Process Measures for Improving the Quality of Refractory Castables Used in Electric Furnace Steelmaking

Electric furnace steelmaking uses electrical energy as the heat source. The furnace roof was originally built with silica bricks. In the late 1960s, high-alumina materials began to be tested, which offered better refractoriness, high-temperature corrosion resistance, and thermal shock resistance than silica bricks; thus, they were widely used in steel plants for many years. After the 1990s, fully water-cooled furnace-roof technology became widely adopted.

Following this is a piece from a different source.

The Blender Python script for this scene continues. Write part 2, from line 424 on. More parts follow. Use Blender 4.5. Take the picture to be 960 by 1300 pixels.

To reduce furnace downtime and labor intensity, monolithic refractory castables—typically high-alumina or corundum castables reinforced with steel fibers—were commonly used in the electrode-triangle area.

To improve the quality of the castables, the following technological measures can be implemented:

1. Use high-purity raw materials with fewer impurities and good high-temperature volume stability, which helps enhance the high-temperature volume stability and corrosion resistance of the castables.

2. Minimize the CaO content, meaning reducing the amount of cement used, since an increase in CaO content significantly increases the amount of liquid phase, which is detrimental to the high-temperature performance of the castables.

3. Add an appropriate amount of α-Al₂O₃ to increase the material’s medium-temperature strength. α-Al₂O₃ can react with CaO to form CA and CA₂, resulting in a certain degree of volume expansion. This expansion helps compensate for the volume shrinkage caused by dehydration and phase transformation of the castables.

4. Add a suitable amount of soft clay as a sintering agent to promote liquid-phase formation and sintering, in order to achieve ceramic bonding.

5. Add an appropriate amount of an expansion agent (kyanite). The volume expansion generated during the mullitization of kyanite helps offset the volume shrinkage occurring during the sintering process.

6. Introduce heat-resistant stainless-steel fibers to improve thermal shock resistance and enhance material toughness, thereby reducing structural spalling and damage of the castables.

7. Add an appropriate amount of anti-explosion agent to allow water vapor within the castables to escape smoothly during baking, thereby improving the baking quality of the castables.